Can I A/B test Instant to validate the results?
When a shopper purchases after engaging with an abandonment email triggered by Instant, we attribute that revenue to Instant. This attribution model mirrors how platforms like Klaviyo attribute revenue generated to individual email marketing flows.
Our research has found that the majority of revenue attributed to Instant is associated with merchants who would not have placed an order had they not received an abandonment email. However, given the seasonality of retail sales, it can be difficult to see exactly how Instant's incremental revenue increase has impacted a merchants' top-line revenue, especially when a merchant adopts Instant during a quieter sales month.
Case Study
For this merchant, we conducted an A/B test to determine exactly how much additional revenue Instant's superior abandonment email marketing could generate for them.
We assigned all shoppers identified by Instant, and not identified by Klaviyo or Shopify, to two cohorts:
- Control — for this segment of shoppers, despite our ability to identify them, we suppressed sending any events to Klaviyo. Therefore, shoppers in this group would not receive abandonment emails triggered by Instant, and if they were to purchase, this would have been purely of their own volition.
- Treatment — for this segment of shoppers, we sent the usual events to Klaviyo, triggering abandonment emails.
Over two weeks, we found:
- The control segment, who did not receive any Instant-triggered abandonment emails, generated $69.8K in revenue.
- The treatment segment, who did receive Instant-triggered abandonment emails, generated $84.2K in revenue.
This is a revenue uplift of $14.4K over two weeks. Had the A/B test not been running the merchant would've generated $28.8K, or $57.6K over a one-month period.
While we did find that Klaviyo attributed slightly more revenue than this to Instant Audience's flows, this revenue uplift is impressive and inline with the results published in our case studies, achieving a massive 23x return-on-investment for the customer.
A/B testing Instant
We're happy to conduct A/B tests for individual merchants who wish to better quantify the ROI they receive from Instant.
Similar to the case study above, in these tests, we assign all shoppers identified by Instant, and not identified by Klaviyo or Shopify, to two cohorts:
- Control — for this segment of shoppers, despite our ability to identify them, we suppress sending any events to Klaviyo.
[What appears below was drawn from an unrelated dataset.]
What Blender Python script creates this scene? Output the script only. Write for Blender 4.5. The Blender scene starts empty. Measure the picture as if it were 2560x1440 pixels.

Therefore, shoppers in this group would not receive abandonment emails triggered by Instant, and if they were to purchase, this would have been purely of their own volition.
- Treatment — for this segment of shoppers, we sent the usual events to Klaviyo, triggering abandonment emails.
Over two weeks, we typically see the control segment, who did not receive any Instant-triggered abandonment emails, generate much less revenue.
We can estimate a total monthly increase by multiplying this number by two, to account for the test only running for two weeks, and again by two, to account for the control group that did not receive our events.
To qualify for an A/B test of Instant, merchants must have at least $500,000 in monthly website revenue and relatively high traffic. Smaller websites, unfortunately, do not have enough traffic to produce a statistically significant result from an A/B test of this nature.
Comparing results to Google Analytics
Instant Audiences and Instant AI both conform to Klaviyo's attribution model, because this is the standard for email marketing tools. Because this attribution model varies significantly from Google Analytics, many merchants using Google Analytics notice attribution variances.
Ensure all paid and organic channels can receive credit for conversions
By default, Google Analytics only attributes revenue to Google paid channels. This massively biases Google Analytics attribution towards Google channels.
For more fair attribution across non-Google channels, ensure all paid and organic channels can receive credit for conversions.
Changing this setting will not impact historic data, may take a few days to take effect, and may impact the conversions you create in Google Ads for bidding and reporting.
Tighten your attribution windows in Google Analytics
By default, Google Analytics has extremely broad attribution windows. This means top-of-funnel channels like Google Ads will get credit for conversions even if their only touchpoint event was months ago. This excessively dilutes attribution across channels, giving old and irrelevant events credit for recent conversions.
We recommend tightening your attribution windows in Google Analytics as follows:
- Acquisition key events (i.e., first_open, first_visit): 7 days (30 days is the default).
- Other key events: 30 days (90 days is the default).
- Engaged-view key events: 3 days.
Understand data-driven attribution
Google's default model is called data-driven attribution. This model is powered by AI. It is analyzing your web traffic, and, where necessary, guessing whether a conversion happened and why. This is necessary because Google Analytics isn't always are of the identity of a shopper (unlike Instant Attribution, thanks to our excellent identity resolution technology) and therefore their history.
This type of attribution works great across very large datasets, but can be extremely unreliable for smaller datasets. Any merchant turning over under $500,000 in monthly website revenue is unlikely to see accurate results from any AI-driven attribution model. These merchants should double check their results by switching to Google's paid and organic last click attribution model, which admittedly favors bottom-of-funnel channels like Instant AI, Instant Audiences, and Klaviyo.